This month at the Patheos Book Club, we are delighted to be featuring a new book by the Presiding Bishop of the Episcopal Church, Katharine Jefferts Schori, called Gathering At God’s Table: The Meaning of Mission in the Feast of Faith. The book is a beautiful and passionate exploration of the meaning of mission in the context of contemporary life, and offers a profound reminder of our role in God’s vision for a restored and reconciled world. Click here to read an excerpt from the book.
We had a chance to ask the Most Rev. Jefferts Schori a few questions about her book. Her responses follow.
Why did you write this book and who did you write it for?
This book was developed from sermons and addresses I’ve given in the last couple of years. It addresses mission in its broad sense, because this is a season in which the Church is remembering that its task is to turn outward to do the work to which God has called it. Most of that work is “in the world” rather than “in the Church.” I put those phrases in quotation marks because there is not nearly so much distinction as most people think. The work of mission means what we are sent to do. It cannot have its primary focus on those who are already members of the Church.
In the Christian tradition, mission has often been understood in terms of proselytizing. How does your definition differ – or resonate – with that?
Mission work is not so much about proselytization, but about transformation. Counting conversions is not the point – changing the world is – and it often happens one person at a time.
Do you expect this book to change anyone’s mind? About what?

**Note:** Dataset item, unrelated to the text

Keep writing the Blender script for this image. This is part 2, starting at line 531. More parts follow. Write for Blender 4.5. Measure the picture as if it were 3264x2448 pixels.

I do hope this book expands how people understand mission. The fault line between at least a couple of Christian “camps” is whether mission means evangelism or mission means social justice work. I don’t think you can separate the two, and I think mission is actually broader than both together. I also see signs that the wider Church is beginning to heal those divisions, in the hope that together we can do far more than any one of us alone.
What is the biggest challenge to the Church for living a more mission-focused faith? And what’s at stake if we fail to embrace our role in this work?
Part of the difficulty in most western parts of the Church today is the intense self-focus. Mission invites, encourages, and prods Christians to recognize that they don’t exist for themselves but for the world. To many people it feels safer to stay inside and focus on people who are already “in” the church, but that is not the way of life. Education, formation, and worship are essential parts of the inward work, but they rot if they don’t put all of that to work in serving, ministering to the people beyond the in-group. Missionaries put their gifts to work in God’s mission to heal and transform the world – and we have countless missionaries doing that in their daily lives, without leaving home.